EXERCISE DIRECTIONS: Can you write out every line from the start of the records below through the line containing "return np.exp(-(((px - cx)", leaving out any pictures?

Collected data:
· · · ·

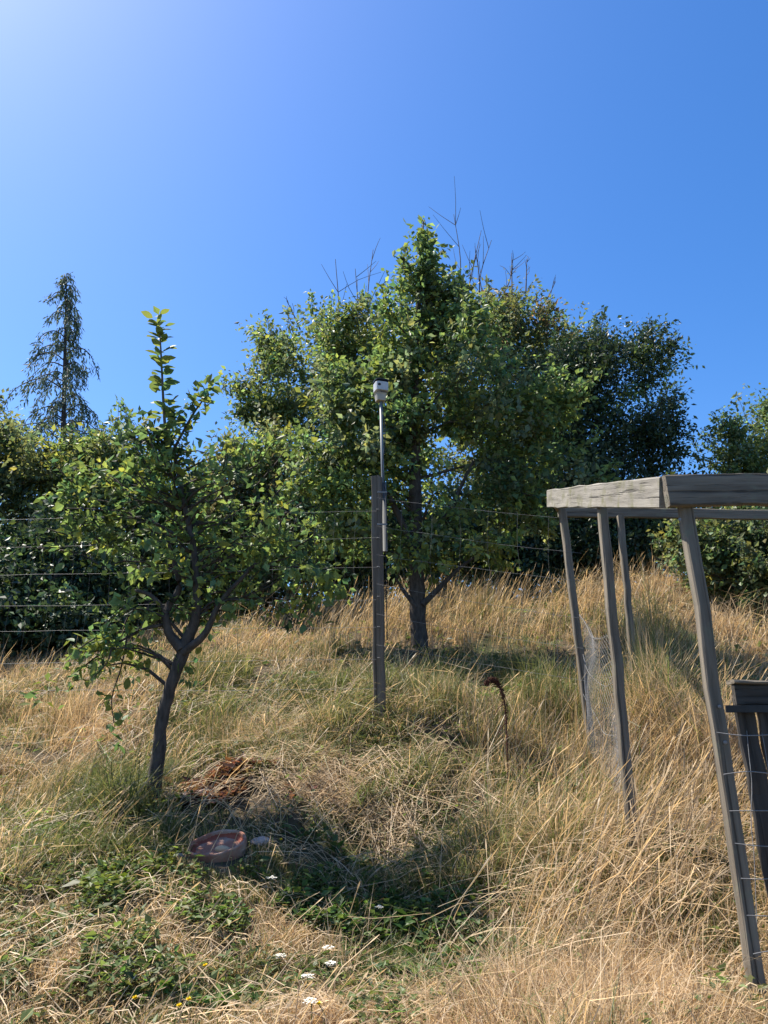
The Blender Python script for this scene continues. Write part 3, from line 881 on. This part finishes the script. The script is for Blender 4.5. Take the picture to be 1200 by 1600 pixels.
o = obj('foliage', mesh_np('foliage', V - np.array(con.location), [Fc], M_NEEDLE, np.repeat(jitter_col((.10, .14, .105), n, .25, .12), 4, 0)), con); o['kind'] = 'stuff'

# ------------------------------------------------------------------ grass
def blob(px, py, cx, cy, rx, ry):
    return np.exp(-(((px - cx) / rx) ** 2 + ((py - cy) / ry) ** 2))


def grass_fields(px, py):
    """blade length, greenness, flatness, density multiplier for a tuft seen at a photo pixel"""
    L = .105 + .045 / (1 + np.exp((py - 1390) / 30))
    L = L + .20 * blob(px, py, 1000, 1210, 190, 150) + .13 * blob(px, py, 880, 1380, 150, 90) + .07 * blob(px, py, 200, 1290, 110, 45) + .16 * blob(px, py, 592, 1130, 60, 28) - .14 * blob(px, py, 970, 1340, 110, 70) - .05 * blob(px, py, 240, 1260, 90, 50) - .12 * blob(px, py, 1170, 1450, 70, 110)
    L = L + .17 * blob(px, py, 720, 940, 260, 60) - .10 * blob(px, py, 600, 1340, 170, 90) + .14 * blob(px, py, 1080, 960, 140, 90) - .10 * blob(px, py, 345, 1350, 100, 50)
    g = .25 + .35 * blob(px, py, 120, 1330, 160, 80) + .35 * blob(px, py, 500, 1250, 130, 60) + .45 * blob(px, py, 450, 1100, 190, 45) + .12 * blob(px, py, 1050, 1150, 120, 90) + .25 * blob(px, py, 850, 1120, 60, 60) + .75 * blob(px, py, 600, 1330, 190, 120) + .95 * blob(px, py, 210, 1270, 130, 70) + .60 * blob(px, py, 750, 1060, 130, 60) + .35 * blob(px, py, 350, 1560, 90, 40) \
        + .34 * blob(px, py, 100, 1430, 170, 60) + .38 * blob(px, py, 430, 1110, 200, 60) + .22 * blob(px, py, 1060, 1080, 120, 70) + .35 * blob(px, py, 620, 1540, 90, 50) \
        + .4 * blob(px, py, 380, 1380, 120, 40) + .3 * blob(px, py, 870, 950, 60, 30) - .1 * blob(px, py, 700, 940, 200, 40) + .35 * blob(px, py, 60, 1300, 120, 80)
    flat = .42 + .33 / (1 + np.exp((1400 - py) / 25)) + .45 * blob(px, py, 540, 1180, 130, 55) - .15 * blob(px, py, 980, 1220, 200, 160)
    return L, g, np.clip(flat, .1, .95)


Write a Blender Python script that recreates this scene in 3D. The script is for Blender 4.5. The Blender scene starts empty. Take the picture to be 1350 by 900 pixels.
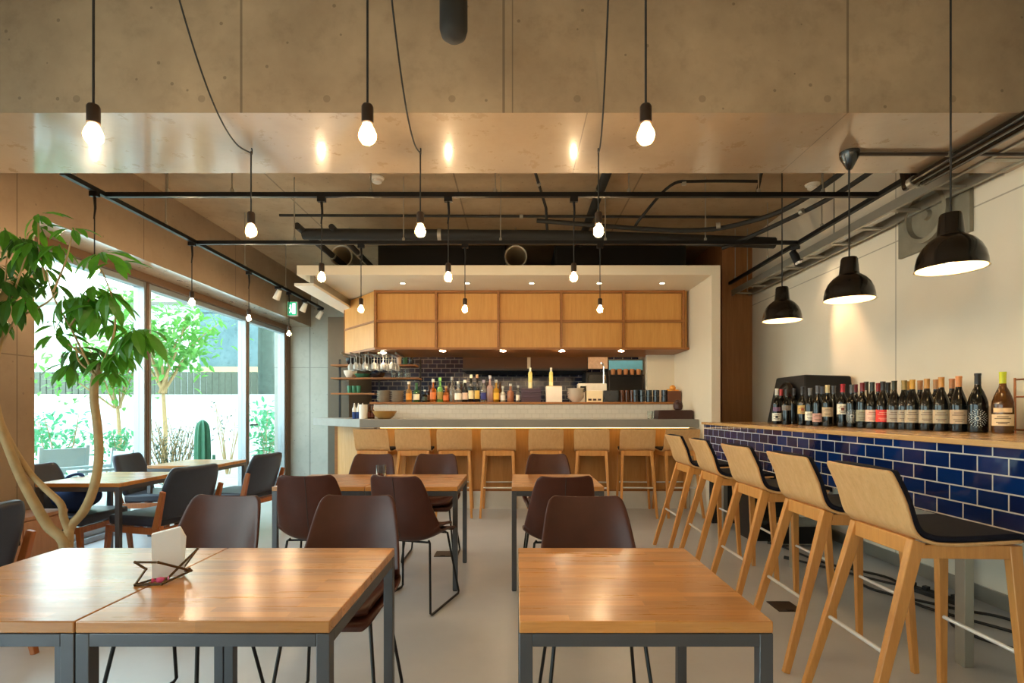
import bpy, math, random
from mathutils import Vector, Matrix
random.seed(7)
PI = math.pi
COL = bpy.context.scene.collection
EYE, F, UX, VY = 1.25, 700.0, 681.0, 540.0          # camera height, focal length in pixels, principal point


def XU(u, y):
    return (u - UX) * y / F


def ZV(v, y):
    return EYE - (v - VY) * y / F


def at(u, v, y):
    return (XU(u, y), y, ZV(v, y))


# ------------------------------------------------------------------ materials
def lin(c):
    return tuple(((x / 255 + .055) / 1.055) ** 2.4 if x / 255 > .04045 else x / 255 / 12.92 for x in c)


class NT:
    def __init__(s, name):
        s.m = bpy.data.materials.new(name)
        s.m.use_nodes = True
        s.t = s.m.node_tree
        s.b = s.t.nodes['Principled BSDF']

    def n(s, kind, **kw):
        nd = s.t.nodes.new(kind)
        for k, v in kw.items():
            setattr(nd, k, v)
        return nd

    def l(s, a, b):
        s.t.links.new(a, b)

    def set(s, nd, **kw):
        for k, v in kw.items():
            nd.inputs[k.replace('_', ' ')].default_value = v

    def math(s, op, a, b=None):
        nd = s.n('ShaderNodeMath', operation=op)
        for i, x in enumerate((a, b)):
            if x is None:
                continue
            if isinstance(x, (int, float)):
                nd.inputs[i].default_value = x
            else:
                s.l(x, nd.inputs[i])
        return nd.outputs[0]

    def mix(s, fac, a, b, mode='MIX'):
        nd = s.n('ShaderNodeMix', data_type='RGBA', blend_type=mode)
        for i, x in ((0, fac), (6, a), (7, b)):
            if isinstance(x, (int, float)):
                nd.inputs[i].default_value = x
            elif isinstance(x, tuple):
                nd.inputs[i].default_value = (*x[:3], 1)
            else:
                s.l(x, nd.inputs[i])
        return nd.outputs[2]

    def coords(s, scale=(1, 1, 1), rnd=False):
        tc = s.n('ShaderNodeTexCoord')
        mp = s.n('ShaderNodeMapping')
        mp.inputs['Scale'].default_value = scale
        s.l(tc.outputs['Object'], mp.inputs[0])
        if rnd:
            oi = s.n('ShaderNodeObjectInfo')
            cb = s.n('ShaderNodeCombineXYZ')
            s.l(s.math('MULTIPLY', oi.outputs['Random'], 37.0), cb.inputs[0])
            s.l(s.math('MULTIPLY', oi.outputs['Random'], 19.0), cb.inputs[1])
            s.l(cb.outputs[0], mp.inputs['Location'])
        return mp.outputs[0]

    def noise(s, vec, scale, detail=4, rough=.55):
        nd = s.n('ShaderNodeTexNoise')
        s.l(vec, nd.inputs['Vector'])
        s.set(nd, Scale=scale, Detail=detail, Roughness=rough)
        return nd.outputs[0]

    def ramp(s, x, a, b, c0=0.0, c1=1.0):
        nd = s.n('ShaderNodeMapRange')
        s.l(x, nd.inputs[0])
        for i, v in ((1, a), (2, b), (3, c0), (4, c1)):
            nd.inputs[i].default_value = v
        return nd.outputs[0]

    def bump(s, h, strength=.2, dist=.01):
        nd = s.n('ShaderNodeBump')
        s.set(nd, Strength=strength, Distance=dist)
        s.l(h, nd.inputs['Height'])
        s.l(nd.outputs[0], s.b.inputs['Normal'])


def flat(name, c, rough=.5, metal=0., var=.06, coat=0., nscale=14, spec=.5, bump=0.):
    t = NT(name)
    c = lin(c)
    v = t.coords()
    n = t.noise(v, nscale)
    t.l(t.mix(n, tuple(x * (1 - var * 1.6) for x in c), tuple(min(1, x * (1 + var * 1.6)) for x in c)), t.b.inputs['Base Color'])
    t.set(t.b, Roughness=rough, Metallic=metal)
    t.b.inputs['Coat Weight'].default_value = coat
    t.b.inputs['Specular IOR Level'].default_value = spec
    if bump:
        t.bump(t.noise(v, nscale * 6), bump, .004)
    return t.m


def emit(name, c, strength, base=(255, 240, 210)):
    t = NT(name)
    t.set(t.b, Roughness=.3)
    t.b.inputs['Base Color'].default_value = (*lin(base), 1)
    t.b.inputs['Emission Color'].default_value = (*c, 1)
    t.b.inputs['Emission Strength'].default_value = strength
    return t.m


def glass(name, c=(255, 255, 255), rough=0.0, ior=1.45, trans=1.0):
    t = NT(name)
    t.b.inputs['Base Color'].default_value = (*lin(c), 1)
    t.set(t.b, Roughness=rough, IOR=ior)
    t.b.inputs['Transmission Weight'].default_value = trans
    return t.m


def pane_glass(name, tint=(236, 246, 244)):
    t = NT(name)
    t.t.nodes.remove(t.b)
    out = t.t.nodes['Material Output']
    tr = t.n('ShaderNodeBsdfTransparent')
    tr.inputs[0].default_value = (*lin(tint), 1)
    gl = t.n('ShaderNodeBsdfGlossy')
    gl.inputs['Roughness'].default_value = .02
    lw = t.n('ShaderNodeLayerWeight')
    mx = t.n('ShaderNodeMixShader')
    t.l(t.math('ADD', t.math('MULTIPLY', t.math('POWER', lw.outputs['Facing'], 5.0), .5), .03), mx.inputs[0])
    t.l(tr.outputs[0], mx.inputs[1])
    t.l(gl.outputs[0], mx.inputs[2])
    t.l(mx.outputs[0], out.inputs[0])
    return t.m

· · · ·

SOLUTION TO THE PROBLEM:
The Blender Python script for this scene continues. Write part 3, from line 881 on. This part finishes the script. The script is for Blender 4.5. Take the picture to be 1200 by 1600 pixels.
o = obj('foliage', mesh_np('foliage', V - np.array(con.location), [Fc], M_NEEDLE, np.repeat(jitter_col((.10, .14, .105), n, .25, .12), 4, 0)), con); o['kind'] = 'stuff'

# ------------------------------------------------------------------ grass
def blob(px, py, cx, cy, rx, ry):
    return np.exp(-(((px - cx) / rx) ** 2 + ((py - cy) / ry) ** 2))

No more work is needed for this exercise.